Boy band svengali and convicted fraudster Lou Pearlman getting the biopic treatment

Boy band svengali and convicted fraudster Lou Pearlman getting the biopic treatment
Photo: Mark Weiss

Lou Pearlman ignobly died in prison while serving 25 years for his role in a far-ranging Ponzi scheme, but the one-time svengali’s influence is still being felt in modern music. As the architect behind boy bands like Backstreet Boys and N’Sync, Pearlman helped pave the way for our pop-forward culture, even as he screwed many of his acts of the money they were due. Before he got involved in music, though, he was an awkward kid in New York and, as an adult, a similarly shady blimp salesman.

All of this is detailed in The Boy Band Con, a YouTube documentary produced by former N’Sync member Lance Bass, but now, per Rolling Stone, Pearlman’s story will be getting the biopic treatment via a film now titled Transcon.

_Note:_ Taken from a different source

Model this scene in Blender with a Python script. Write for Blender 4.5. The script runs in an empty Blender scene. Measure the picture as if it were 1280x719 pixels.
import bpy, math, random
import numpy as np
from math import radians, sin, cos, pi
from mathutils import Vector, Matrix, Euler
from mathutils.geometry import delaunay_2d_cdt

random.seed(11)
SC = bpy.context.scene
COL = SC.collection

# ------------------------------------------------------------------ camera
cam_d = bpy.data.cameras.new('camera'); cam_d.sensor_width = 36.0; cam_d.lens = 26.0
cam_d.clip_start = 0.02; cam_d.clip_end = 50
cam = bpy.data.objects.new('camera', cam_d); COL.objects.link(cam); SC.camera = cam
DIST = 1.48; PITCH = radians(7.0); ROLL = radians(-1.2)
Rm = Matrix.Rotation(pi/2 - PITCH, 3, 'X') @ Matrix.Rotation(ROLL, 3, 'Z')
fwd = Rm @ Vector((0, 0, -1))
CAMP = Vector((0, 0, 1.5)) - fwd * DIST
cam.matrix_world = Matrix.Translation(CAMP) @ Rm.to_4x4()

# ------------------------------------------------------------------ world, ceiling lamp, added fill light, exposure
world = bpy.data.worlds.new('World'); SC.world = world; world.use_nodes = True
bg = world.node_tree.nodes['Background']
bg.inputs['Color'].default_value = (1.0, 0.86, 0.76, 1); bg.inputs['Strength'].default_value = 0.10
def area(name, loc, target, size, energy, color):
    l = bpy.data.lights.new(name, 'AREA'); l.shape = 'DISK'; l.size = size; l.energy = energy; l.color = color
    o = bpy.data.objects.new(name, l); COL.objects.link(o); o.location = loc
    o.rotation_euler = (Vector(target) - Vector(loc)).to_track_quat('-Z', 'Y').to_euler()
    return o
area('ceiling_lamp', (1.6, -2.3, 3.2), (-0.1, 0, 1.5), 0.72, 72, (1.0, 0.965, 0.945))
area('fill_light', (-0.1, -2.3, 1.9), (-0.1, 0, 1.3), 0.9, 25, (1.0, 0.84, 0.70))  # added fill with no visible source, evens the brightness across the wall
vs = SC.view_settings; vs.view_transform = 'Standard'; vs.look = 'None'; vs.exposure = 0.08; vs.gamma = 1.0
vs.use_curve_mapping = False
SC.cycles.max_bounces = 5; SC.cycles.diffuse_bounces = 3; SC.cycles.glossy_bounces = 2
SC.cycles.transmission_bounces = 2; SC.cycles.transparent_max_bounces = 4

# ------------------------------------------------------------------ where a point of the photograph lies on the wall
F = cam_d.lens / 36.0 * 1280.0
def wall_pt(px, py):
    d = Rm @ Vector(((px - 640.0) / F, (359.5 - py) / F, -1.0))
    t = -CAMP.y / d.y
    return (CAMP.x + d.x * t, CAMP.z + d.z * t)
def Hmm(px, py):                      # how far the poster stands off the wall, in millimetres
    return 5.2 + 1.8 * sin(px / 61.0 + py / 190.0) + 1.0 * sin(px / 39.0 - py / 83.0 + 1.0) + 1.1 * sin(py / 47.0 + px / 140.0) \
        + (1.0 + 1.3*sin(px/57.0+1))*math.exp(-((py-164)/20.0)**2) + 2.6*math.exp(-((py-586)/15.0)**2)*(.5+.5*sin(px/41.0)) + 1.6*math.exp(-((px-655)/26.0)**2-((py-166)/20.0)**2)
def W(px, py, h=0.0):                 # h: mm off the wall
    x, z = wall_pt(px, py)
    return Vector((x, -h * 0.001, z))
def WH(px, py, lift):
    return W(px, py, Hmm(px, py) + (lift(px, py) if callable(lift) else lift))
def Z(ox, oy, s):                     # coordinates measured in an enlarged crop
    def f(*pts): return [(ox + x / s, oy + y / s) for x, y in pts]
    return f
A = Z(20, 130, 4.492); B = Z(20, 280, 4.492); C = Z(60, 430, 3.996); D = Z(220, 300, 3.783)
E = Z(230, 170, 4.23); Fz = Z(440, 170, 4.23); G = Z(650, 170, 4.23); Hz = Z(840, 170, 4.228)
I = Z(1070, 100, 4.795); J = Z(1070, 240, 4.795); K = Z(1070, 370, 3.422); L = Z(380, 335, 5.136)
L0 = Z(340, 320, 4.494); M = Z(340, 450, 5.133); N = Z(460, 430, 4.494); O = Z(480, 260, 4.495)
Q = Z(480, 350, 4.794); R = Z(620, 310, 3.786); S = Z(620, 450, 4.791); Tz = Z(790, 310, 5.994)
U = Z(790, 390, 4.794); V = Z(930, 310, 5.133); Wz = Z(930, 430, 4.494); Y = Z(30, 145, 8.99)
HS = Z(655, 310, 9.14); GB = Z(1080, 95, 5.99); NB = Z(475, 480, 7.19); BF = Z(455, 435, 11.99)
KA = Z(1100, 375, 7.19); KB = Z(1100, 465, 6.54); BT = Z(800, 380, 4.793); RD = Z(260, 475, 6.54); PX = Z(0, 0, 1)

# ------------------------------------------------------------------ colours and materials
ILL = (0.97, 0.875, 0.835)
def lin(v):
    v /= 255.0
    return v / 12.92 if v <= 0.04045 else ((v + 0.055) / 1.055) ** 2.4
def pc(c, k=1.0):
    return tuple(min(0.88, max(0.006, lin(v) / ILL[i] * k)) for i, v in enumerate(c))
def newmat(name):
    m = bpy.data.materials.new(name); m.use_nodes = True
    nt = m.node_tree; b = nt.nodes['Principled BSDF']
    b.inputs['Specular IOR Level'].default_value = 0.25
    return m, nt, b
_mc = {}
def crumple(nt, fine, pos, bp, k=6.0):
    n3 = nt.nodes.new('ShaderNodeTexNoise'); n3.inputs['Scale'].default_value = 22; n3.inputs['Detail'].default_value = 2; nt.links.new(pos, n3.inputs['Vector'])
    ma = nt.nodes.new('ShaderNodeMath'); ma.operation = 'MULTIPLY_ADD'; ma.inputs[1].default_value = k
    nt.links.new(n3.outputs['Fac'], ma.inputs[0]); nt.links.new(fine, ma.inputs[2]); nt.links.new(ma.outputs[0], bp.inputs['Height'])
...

Successful songwriters Desmond Child and Andreas Carlsson will serve as producers, as will Edward R. Pressman and Greg Basser, who are forming their take around a 2007 Vanity Fair feature about Pearlman, as well as Tyler Grey’s excellent 2009 book The Hit Charade: Lou Pearlman, Boy Bands, and the Biggest Ponzi Scheme in U.S. History.

“Lou Pearlman indisputably changed the course of popular music, and what he envisioned influenced the entertainment business as we know it today,” Pressman said in a statement. “However, while fascinating, Lou’s character was flawed and, having climbed to the top of an industry, he then unraveled in an unprecedented manner.”